Christoper Nolan is considered one of the best filmmakers. He is known for many of his Hollywood blockbuster movies. He has been nominated for five Academy Awards, five British Academy Film Awards and six Golden Globe Awards.
Nolan is famously known for The Dark Knight Trilogy (2005–2012), The Prestige (2006), and Inception (2010); the last of these received eight Oscar nominations, including two for Nolan—Best Picture and Best Original Screenplay. This success was followed by Interstellar (2014), Dunkirk (2017), and Tenet (2020). For Dunkirk, he earned two Academy Award nominations, including his first for Best Director.
However, a strange fact has been revealed by Twitter user Trung Phan. He has revealed that Christoper Nolan doesn’t like to use CGI (Computer-Generated Imagery) and prefers to use practical effects for some of the most insane shots. Let’s take a look at some of those.
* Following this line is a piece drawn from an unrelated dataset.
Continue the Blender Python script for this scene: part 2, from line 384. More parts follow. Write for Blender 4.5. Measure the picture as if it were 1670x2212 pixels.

Top 5 incredible shots taken by Christoper Nolan using practical effects as he hates CGI
Interstellar
Christoper Nolan spent $100,000 to plant 500 real acres of corn in Alberta. After filming, he sold the crop for profit.
Inception
The spinning hallway where Joseph-Gordon Levitt was fighting some bad guys. Yeah, Nolan built a giant rotating centrifuge and put a hallway in it along with ridiculously expensive cameras.
The Dark Knight
Batman flipped Joker’s 18-wheeler truck. To get the FX, a piston was put under the trailer with TNT. When the TNT blows, the piston hit the ground so hard, it flips the truck. The only CGI used was to remove the piston from the shot.
Tenet
Christoper Nolan crashed a real 747 into an airport hangar. It turns out that it was cheaper to buy a 747 and crash it instead of doing CGI.
The Dark Knight Rises
Christoper Nolan filmed this scene in the Scottish Highlands and got the government sign-off to drop an aeroplane fuselage into the mountain range. The stunt crew was legit on the outside of the plane (jumped from a helicopter and wore parachutes).
Oppenheimer
Christoper Nolan’s newest movie, which will be released in July 2023, is about the Manhattan Project and the making of the atom bomb. The film apparently recreates a nuclear bomb with practical effects.
Dunkirk
There were around 400,000 people evacuated from Dunkirk in WWII. With only a few 1000 extras, the crew created “fences” made of cardboard cutouts of actors posing as soldiers. Instead of CGI, tens of thousands of cutouts were made and put up for far-off beach shots.